* _DIRECTIVE_:
Which lines in the material below contain the word "polys"? Copy each of them.
━━━━━ DATA
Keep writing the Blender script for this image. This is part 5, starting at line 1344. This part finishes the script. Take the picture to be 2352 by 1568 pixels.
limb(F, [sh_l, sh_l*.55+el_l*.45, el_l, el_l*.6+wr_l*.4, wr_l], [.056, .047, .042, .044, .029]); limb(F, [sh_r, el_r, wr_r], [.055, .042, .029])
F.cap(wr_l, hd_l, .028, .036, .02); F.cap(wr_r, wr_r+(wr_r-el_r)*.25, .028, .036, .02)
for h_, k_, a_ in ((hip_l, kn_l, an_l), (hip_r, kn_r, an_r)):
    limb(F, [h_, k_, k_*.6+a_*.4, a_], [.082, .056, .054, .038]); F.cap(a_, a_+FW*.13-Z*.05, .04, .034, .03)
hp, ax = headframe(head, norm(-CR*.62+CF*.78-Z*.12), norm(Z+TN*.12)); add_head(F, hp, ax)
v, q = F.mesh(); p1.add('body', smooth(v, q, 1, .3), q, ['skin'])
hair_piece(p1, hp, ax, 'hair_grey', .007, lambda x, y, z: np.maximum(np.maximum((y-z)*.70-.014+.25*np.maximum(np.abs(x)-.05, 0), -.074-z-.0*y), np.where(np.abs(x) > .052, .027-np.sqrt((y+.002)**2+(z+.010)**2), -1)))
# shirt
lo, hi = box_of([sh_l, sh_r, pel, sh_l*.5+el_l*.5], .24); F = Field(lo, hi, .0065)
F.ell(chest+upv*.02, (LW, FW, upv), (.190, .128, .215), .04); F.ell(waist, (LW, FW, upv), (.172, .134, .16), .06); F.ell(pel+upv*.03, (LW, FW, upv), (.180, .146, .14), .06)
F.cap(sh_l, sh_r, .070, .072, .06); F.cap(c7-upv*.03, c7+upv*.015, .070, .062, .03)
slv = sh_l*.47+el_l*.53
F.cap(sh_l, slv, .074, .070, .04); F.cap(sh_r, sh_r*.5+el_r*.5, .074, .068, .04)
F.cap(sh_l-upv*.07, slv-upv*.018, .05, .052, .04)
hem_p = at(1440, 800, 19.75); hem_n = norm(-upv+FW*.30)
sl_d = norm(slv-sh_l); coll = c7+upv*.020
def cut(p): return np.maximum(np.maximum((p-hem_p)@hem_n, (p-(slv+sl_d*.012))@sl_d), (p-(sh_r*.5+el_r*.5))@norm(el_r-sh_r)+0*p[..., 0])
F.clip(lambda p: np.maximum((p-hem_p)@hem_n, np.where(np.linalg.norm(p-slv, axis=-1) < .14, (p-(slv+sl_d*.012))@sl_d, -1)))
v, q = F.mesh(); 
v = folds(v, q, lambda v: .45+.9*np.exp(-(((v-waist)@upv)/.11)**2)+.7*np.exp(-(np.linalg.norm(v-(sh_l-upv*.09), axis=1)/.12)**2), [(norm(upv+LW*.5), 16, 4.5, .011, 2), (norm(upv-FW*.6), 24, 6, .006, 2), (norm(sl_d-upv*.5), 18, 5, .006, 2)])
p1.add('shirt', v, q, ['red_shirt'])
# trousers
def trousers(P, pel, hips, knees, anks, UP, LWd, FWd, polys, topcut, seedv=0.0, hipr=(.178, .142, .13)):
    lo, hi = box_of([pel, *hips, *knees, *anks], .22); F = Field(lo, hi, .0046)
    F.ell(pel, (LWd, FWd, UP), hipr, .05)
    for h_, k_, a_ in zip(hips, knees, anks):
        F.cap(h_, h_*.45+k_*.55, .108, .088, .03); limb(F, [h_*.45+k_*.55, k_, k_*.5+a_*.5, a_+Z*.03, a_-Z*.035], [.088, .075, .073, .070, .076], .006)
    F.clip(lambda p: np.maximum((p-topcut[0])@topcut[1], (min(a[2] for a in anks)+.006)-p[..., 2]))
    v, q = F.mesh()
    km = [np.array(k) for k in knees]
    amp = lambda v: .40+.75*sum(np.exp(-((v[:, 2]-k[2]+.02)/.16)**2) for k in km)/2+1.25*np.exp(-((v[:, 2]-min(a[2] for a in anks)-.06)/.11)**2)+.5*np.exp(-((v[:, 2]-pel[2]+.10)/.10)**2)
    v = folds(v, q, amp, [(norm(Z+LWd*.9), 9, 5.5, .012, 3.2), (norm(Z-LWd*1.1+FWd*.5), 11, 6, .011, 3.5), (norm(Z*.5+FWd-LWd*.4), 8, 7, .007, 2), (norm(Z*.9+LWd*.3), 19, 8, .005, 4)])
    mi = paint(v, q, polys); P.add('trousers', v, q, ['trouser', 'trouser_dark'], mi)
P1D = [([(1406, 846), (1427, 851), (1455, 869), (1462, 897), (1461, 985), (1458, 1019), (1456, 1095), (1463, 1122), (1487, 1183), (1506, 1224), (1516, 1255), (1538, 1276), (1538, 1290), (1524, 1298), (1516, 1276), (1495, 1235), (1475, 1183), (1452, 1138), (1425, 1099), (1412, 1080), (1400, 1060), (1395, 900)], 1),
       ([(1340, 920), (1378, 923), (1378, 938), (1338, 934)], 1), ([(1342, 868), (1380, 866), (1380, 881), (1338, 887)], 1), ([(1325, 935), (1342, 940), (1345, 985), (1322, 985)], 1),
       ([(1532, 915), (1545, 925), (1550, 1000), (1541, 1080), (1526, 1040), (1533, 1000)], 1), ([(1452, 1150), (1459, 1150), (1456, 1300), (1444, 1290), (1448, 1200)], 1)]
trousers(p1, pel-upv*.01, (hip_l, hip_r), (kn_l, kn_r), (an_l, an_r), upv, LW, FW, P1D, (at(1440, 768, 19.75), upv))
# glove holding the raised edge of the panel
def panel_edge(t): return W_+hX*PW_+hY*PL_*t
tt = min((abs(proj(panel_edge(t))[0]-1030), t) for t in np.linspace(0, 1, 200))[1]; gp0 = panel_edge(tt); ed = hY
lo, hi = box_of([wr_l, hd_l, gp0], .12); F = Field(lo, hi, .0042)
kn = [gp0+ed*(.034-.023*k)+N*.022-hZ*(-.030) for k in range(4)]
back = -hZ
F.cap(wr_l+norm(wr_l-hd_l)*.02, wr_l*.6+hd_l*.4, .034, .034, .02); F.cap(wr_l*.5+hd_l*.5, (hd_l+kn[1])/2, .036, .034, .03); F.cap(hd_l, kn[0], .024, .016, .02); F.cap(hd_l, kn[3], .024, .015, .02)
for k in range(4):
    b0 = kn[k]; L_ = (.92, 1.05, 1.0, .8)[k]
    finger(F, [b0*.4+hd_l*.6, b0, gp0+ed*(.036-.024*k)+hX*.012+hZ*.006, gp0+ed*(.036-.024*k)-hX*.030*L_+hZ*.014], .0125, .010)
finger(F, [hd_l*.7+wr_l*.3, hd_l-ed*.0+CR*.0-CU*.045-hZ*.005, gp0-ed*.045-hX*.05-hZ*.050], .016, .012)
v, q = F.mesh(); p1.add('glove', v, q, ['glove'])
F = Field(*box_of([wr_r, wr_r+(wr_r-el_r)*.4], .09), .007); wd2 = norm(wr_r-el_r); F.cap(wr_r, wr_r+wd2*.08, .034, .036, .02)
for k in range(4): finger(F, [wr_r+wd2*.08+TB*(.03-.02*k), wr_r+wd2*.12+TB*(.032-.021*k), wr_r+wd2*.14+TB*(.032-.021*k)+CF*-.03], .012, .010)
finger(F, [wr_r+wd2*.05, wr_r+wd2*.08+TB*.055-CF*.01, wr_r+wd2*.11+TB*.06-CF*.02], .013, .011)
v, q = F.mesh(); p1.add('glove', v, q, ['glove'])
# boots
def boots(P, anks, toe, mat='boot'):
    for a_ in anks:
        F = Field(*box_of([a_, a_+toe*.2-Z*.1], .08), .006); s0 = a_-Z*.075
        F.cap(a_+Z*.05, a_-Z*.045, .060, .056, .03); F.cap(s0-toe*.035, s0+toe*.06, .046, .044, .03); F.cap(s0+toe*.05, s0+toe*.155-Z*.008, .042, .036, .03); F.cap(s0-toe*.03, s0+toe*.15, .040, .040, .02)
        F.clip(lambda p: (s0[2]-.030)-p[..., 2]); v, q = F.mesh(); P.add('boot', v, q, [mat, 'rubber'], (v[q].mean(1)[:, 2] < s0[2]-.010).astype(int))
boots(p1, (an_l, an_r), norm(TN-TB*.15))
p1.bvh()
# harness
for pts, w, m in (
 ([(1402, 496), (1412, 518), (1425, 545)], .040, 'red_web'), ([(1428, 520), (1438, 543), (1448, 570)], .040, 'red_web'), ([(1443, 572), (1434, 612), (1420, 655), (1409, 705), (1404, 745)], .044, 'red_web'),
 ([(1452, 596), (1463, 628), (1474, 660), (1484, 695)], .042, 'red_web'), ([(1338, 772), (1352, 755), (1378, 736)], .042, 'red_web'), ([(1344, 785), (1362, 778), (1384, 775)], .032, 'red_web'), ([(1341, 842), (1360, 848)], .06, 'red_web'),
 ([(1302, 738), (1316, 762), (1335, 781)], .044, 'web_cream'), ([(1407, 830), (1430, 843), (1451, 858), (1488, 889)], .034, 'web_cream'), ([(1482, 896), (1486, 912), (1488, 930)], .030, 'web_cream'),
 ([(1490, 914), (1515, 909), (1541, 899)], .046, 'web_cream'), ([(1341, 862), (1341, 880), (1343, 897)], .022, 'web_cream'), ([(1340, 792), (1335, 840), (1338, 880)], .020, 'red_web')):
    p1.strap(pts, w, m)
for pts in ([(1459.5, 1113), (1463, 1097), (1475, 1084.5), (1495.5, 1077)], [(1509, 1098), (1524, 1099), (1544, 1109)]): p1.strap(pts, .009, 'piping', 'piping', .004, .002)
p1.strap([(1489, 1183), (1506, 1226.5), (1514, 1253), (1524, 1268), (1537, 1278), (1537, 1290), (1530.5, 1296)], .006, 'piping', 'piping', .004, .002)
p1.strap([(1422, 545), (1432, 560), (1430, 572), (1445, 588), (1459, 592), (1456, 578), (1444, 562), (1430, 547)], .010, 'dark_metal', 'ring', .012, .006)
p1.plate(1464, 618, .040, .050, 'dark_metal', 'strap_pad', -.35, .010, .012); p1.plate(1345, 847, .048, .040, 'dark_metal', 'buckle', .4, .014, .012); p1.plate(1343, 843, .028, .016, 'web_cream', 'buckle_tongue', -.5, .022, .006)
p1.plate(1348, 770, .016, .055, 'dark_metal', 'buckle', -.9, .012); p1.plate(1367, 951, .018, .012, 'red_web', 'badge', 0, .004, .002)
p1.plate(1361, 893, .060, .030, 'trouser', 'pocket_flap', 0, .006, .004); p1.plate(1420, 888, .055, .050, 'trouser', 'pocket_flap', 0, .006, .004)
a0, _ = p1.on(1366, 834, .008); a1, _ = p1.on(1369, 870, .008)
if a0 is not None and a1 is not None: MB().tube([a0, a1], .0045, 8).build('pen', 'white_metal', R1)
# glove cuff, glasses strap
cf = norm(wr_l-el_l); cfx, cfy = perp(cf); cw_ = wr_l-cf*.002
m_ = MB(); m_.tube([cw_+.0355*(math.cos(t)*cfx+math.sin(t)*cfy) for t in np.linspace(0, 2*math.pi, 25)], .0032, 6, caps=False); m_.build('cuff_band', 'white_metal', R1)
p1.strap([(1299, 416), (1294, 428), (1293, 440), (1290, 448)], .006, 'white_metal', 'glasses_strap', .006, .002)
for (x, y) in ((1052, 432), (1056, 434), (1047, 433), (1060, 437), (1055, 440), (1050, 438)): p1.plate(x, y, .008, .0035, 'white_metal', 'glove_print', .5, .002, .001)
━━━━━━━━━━
* _WRITTEN SOLUTION_:
def trousers(P, pel, hips, knees, anks, UP, LWd, FWd, polys, topcut, seedv=0.0, hipr=(.178, .142, .13)):
    mi = paint(v, q, polys); P.add('trousers', v, q, ['trouser', 'trouser_dark'], mi)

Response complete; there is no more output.